Now, I’m eternally grateful to my parents for holding onto what I left for them to deal with, when they just as easily could have tossed it all out.
I am thankful I found that one particular bin, because I could explore it with fresh eyes and recognize it for what it was (and is)… a treasure trove worth more than the combined caches of Blackbeard, Captain Kidd, Calico Jack, and the rest of the legends of the Golden Age of Piracy.
In that nondescript plastic bin, I found a pile of my old manuscripts.
As a writer, I’d like to think I’ve matured and grown in my craft since I started capturing my imagination on paper, since I started on that ever-exciting-yet-ever-perilous journey to write and publish a novel. However, that growth has at times been quite painful, especially since I’d all but given it up when I left for Arizona, my master’s degree, and writing of a different kind. I had all but forgotten how much I loved to dream up stories that existed in their own universes, with wildly strange and sometimes frightening characters whom I still loved, and whose glints of humanity still shone through. Stories that took me places, that I longed to share with others but of which at the same time was terrified to let go.
I placed my writing away, into the shadows, as I was required to make room for new pursuits that monopolized my time and energy. Career objectives for which I signed up to achieve. Skills and qualifications I purchased, which I was told I would need to “take me places” in practice, in actuality.
I left my writing behind as I stepped forward into a different identity, fell in and out of love in real life, and lost and remade pieces of myself in the process.
I left my writing behind as, healing from a broken relationship and not quite trusting myself, I entered into a circle of truly wonderful, supportive and creative people, enveloped by music and adventures that were rejuvenating and entertaining and diverting in the best possible way.
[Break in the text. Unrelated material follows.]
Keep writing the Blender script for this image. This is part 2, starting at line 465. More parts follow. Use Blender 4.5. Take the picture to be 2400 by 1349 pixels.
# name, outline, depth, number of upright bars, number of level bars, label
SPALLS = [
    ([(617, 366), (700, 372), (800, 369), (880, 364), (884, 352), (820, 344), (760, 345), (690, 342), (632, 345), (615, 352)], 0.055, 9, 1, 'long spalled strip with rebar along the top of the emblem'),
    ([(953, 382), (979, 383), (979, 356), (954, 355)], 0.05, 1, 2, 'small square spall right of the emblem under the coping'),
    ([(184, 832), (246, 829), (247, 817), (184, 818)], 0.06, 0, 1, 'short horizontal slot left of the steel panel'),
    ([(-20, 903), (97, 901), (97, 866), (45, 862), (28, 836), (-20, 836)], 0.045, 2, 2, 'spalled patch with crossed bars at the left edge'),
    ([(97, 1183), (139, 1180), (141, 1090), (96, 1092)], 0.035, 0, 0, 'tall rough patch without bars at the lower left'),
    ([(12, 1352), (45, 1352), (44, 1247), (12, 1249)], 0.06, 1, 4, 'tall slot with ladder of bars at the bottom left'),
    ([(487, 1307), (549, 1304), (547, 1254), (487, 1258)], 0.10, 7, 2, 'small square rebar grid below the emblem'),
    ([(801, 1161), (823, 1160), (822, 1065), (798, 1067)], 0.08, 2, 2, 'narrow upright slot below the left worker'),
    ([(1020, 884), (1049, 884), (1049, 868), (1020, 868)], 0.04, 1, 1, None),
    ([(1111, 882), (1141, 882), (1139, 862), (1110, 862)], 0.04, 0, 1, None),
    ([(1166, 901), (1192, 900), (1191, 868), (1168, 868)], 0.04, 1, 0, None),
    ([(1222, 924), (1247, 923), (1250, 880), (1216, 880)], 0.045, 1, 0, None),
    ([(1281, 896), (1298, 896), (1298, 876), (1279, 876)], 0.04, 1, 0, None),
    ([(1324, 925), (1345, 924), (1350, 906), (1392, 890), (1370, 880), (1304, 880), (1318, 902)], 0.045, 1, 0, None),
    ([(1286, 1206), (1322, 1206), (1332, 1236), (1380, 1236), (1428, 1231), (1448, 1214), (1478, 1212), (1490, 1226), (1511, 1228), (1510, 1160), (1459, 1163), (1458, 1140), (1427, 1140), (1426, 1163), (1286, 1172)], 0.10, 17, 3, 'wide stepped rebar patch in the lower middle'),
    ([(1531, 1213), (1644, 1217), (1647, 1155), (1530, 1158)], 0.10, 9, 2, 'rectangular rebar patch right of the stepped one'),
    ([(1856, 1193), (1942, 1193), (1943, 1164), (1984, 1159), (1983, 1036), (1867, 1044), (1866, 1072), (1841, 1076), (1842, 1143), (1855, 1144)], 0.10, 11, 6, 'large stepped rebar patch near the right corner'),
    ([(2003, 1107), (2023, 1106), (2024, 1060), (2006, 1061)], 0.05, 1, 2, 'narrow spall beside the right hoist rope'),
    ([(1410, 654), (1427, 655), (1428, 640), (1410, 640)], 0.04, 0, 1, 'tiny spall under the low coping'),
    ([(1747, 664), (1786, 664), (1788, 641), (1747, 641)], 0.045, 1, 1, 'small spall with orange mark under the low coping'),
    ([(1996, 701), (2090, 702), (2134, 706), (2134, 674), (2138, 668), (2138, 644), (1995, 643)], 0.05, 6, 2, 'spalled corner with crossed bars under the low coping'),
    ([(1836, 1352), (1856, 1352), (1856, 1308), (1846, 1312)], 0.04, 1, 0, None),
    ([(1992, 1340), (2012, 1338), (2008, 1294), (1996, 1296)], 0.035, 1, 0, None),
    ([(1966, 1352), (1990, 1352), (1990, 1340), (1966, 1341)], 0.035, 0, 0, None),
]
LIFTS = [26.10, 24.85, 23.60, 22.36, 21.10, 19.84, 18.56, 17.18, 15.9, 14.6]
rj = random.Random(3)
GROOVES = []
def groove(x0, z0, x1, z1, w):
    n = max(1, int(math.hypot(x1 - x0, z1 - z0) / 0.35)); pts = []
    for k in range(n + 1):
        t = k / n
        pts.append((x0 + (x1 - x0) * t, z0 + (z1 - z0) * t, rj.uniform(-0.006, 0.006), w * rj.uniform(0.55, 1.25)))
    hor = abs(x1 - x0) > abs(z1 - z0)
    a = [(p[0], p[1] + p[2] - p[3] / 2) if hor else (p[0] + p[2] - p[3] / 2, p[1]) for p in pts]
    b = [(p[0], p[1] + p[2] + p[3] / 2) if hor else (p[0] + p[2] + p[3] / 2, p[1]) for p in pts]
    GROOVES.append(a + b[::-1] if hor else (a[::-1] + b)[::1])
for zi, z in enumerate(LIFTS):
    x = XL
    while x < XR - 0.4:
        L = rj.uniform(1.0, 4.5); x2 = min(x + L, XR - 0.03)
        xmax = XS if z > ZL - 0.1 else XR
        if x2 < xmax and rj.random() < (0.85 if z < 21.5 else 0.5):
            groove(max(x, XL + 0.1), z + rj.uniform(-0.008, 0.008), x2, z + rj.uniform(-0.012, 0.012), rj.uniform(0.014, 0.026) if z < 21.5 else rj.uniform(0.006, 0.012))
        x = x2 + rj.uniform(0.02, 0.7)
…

I miss them every day, and my heart dances in anticipation of the next time we’re all together.
In the process of witnessing them pursue their own creative truths, they helped me understand that as a person who creates, it was time to start listening to my own voice again.
I began to listen.
I found my way back to my writing when I found my way back to Minnesota. Through the continuing parade of trials and uncertainties and insecurities, through my attempts to find my footing on the next steps. My burgeoning career path abruptly coming apart from underneath me, and with the heavy burden of my educational pursuits forcing me to return to a state of pre-independence beneath my parents’ roof. Picking up the pieces once again, education and experience and career goals; pieces that don’t quite all fit together, and maybe never will.
And then I found that dusty Rubbermaid tub, full of the dusty dreams of Seventh Grade Me, and I cried. In those pages, yellowed with time and neglect, I read the soul of a girl who knew exactly what she wanted to be when she grew up, who absolutely knew what she was supposed to do with her life. I cried for a long time, mourning all of that time lost. I mourned that young girl who held such lofty aspirations, who understood the truth of herself… and who had been sitting so still, waiting, for so long.
And then I dusted myself off, and began to dream again.
In the Philosophy class I took my senior year in high school, we read The Alchemist by Paulo Coelho, and one particular theme resonated with me and lingered to this day. The idea of personal legends: that we all have true destinies that reflect our true selves, and we recognize them in ourselves when we are young, but as time progresses and the burdens of life begin to weigh us down, we forget. We leave them behind.
When (or rather, if) we manage to clear away the distractions and remember what our personal legends were to be, we are then ultimately faced with the choice of whether to pursue them, or let them go for good.
In this springtime of my own personal legend… with these tattered manuscripts in hand, and with bright and shiny new ideas at my fingertips… I’ve decided to follow it, wherever it goes.